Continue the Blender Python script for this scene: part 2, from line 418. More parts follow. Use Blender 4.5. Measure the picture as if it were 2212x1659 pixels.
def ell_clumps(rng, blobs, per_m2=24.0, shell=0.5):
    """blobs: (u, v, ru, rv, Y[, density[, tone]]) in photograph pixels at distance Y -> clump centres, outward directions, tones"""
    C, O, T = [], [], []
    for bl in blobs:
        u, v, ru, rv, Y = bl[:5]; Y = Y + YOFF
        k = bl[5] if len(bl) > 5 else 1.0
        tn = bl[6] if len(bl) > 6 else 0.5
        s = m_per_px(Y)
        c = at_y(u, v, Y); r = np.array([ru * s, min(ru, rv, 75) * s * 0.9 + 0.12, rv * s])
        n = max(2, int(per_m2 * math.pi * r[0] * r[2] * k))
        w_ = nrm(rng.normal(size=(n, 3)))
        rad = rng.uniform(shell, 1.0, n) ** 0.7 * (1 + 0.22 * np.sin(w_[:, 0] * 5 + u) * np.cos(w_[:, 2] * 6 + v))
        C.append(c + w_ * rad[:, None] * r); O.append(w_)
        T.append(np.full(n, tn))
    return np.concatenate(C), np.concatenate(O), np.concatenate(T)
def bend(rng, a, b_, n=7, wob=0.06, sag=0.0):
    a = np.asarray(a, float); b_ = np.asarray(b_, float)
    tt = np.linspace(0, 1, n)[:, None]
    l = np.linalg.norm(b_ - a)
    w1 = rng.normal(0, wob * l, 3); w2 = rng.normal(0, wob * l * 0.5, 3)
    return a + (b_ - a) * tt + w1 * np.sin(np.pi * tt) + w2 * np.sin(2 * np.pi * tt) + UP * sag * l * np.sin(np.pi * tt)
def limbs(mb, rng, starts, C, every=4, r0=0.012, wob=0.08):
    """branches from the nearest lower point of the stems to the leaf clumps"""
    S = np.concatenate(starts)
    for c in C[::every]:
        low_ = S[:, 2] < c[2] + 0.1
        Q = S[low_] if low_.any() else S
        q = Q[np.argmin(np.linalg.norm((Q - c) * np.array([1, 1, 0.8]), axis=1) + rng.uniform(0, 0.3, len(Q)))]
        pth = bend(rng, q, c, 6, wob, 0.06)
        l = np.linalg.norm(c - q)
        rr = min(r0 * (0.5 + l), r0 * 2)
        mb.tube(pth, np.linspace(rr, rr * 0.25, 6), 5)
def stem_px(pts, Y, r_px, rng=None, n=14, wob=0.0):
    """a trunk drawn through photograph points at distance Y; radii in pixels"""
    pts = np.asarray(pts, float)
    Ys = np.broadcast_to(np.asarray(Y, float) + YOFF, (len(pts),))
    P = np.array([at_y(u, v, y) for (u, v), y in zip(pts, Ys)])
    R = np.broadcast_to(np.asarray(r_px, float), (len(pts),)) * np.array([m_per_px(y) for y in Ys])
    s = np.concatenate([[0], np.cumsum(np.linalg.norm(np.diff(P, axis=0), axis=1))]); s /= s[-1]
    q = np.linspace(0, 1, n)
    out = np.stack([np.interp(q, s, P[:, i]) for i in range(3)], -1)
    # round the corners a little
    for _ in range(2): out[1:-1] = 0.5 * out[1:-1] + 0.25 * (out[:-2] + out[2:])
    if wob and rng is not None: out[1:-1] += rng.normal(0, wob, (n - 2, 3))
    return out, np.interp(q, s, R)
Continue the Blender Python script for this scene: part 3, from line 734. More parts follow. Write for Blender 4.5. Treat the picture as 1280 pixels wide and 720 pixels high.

■ **TASK DESCRIPTION**
Print every record exactly as it was given.

■ **ANSWER TO THIS TASK**
Continue the Blender Python script for this scene: part 2, from line 418. More parts follow. Use Blender 4.5. Measure the picture as if it were 2212x1659 pixels.
def ell_clumps(rng, blobs, per_m2=24.0, shell=0.5):
    """blobs: (u, v, ru, rv, Y[, density[, tone]]) in photograph pixels at distance Y -> clump centres, outward directions, tones"""
    C, O, T = [], [], []
    for bl in blobs:
        u, v, ru, rv, Y = bl[:5]; Y = Y + YOFF
        k = bl[5] if len(bl) > 5 else 1.0
        tn = bl[6] if len(bl) > 6 else 0.5
        s = m_per_px(Y)
        c = at_y(u, v, Y); r = np.array([ru * s, min(ru, rv, 75) * s * 0.9 + 0.12, rv * s])
        n = max(2, int(per_m2 * math.pi * r[0] * r[2] * k))
        w_ = nrm(rng.normal(size=(n, 3)))
        rad = rng.uniform(shell, 1.0, n) ** 0.7 * (1 + 0.22 * np.sin(w_[:, 0] * 5 + u) * np.cos(w_[:, 2] * 6 + v))
        C.append(c + w_ * rad[:, None] * r); O.append(w_)
        T.append(np.full(n, tn))
    return np.concatenate(C), np.concatenate(O), np.concatenate(T)
def bend(rng, a, b_, n=7, wob=0.06, sag=0.0):
    a = np.asarray(a, float); b_ = np.asarray(b_, float)
    tt = np.linspace(0, 1, n)[:, None]
    l = np.linalg.norm(b_ - a)
    w1 = rng.normal(0, wob * l, 3); w2 = rng.normal(0, wob * l * 0.5, 3)
    return a + (b_ - a) * tt + w1 * np.sin(np.pi * tt) + w2 * np.sin(2 * np.pi * tt) + UP * sag * l * np.sin(np.pi * tt)
def limbs(mb, rng, starts, C, every=4, r0=0.012, wob=0.08):
    """branches from the nearest lower point of the stems to the leaf clumps"""
    S = np.concatenate(starts)
    for c in C[::every]:
        low_ = S[:, 2] < c[2] + 0.1
        Q = S[low_] if low_.any() else S
        q = Q[np.argmin(np.linalg.norm((Q - c) * np.array([1, 1, 0.8]), axis=1) + rng.uniform(0, 0.3, len(Q)))]
        pth = bend(rng, q, c, 6, wob, 0.06)
        l = np.linalg.norm(c - q)
        rr = min(r0 * (0.5 + l), r0 * 2)
        mb.tube(pth, np.linspace(rr, rr * 0.25, 6), 5)
def stem_px(pts, Y, r_px, rng=None, n=14, wob=0.0):
    """a trunk drawn through photograph points at distance Y; radii in pixels"""
    pts = np.asarray(pts, float)
    Ys = np.broadcast_to(np.asarray(Y, float) + YOFF, (len(pts),))
    P = np.array([at_y(u, v, y) for (u, v), y in zip(pts, Ys)])
    R = np.broadcast_to(np.asarray(r_px, float), (len(pts),)) * np.array([m_per_px(y) for y in Ys])
    s = np.concatenate([[0], np.cumsum(np.linalg.norm(np.diff(P, axis=0), axis=1))]); s /= s[-1]
    q = np.linspace(0, 1, n)
    out = np.stack([np.interp(q, s, P[:, i]) for i in range(3)], -1)
    # round the corners a little
    for _ in range(2): out[1:-1] = 0.5 * out[1:-1] + 0.25 * (out[:-2] + out[2:])
    if wob and rng is not None: out[1:-1] += rng.normal(0, wob, (n - 2, 3))
    return out, np.interp(q, s, R)
Continue the Blender Python script for this scene: part 3, from line 734. More parts follow. Write for Blender 4.5. Treat the picture as 1280 pixels wide and 720 pixels high.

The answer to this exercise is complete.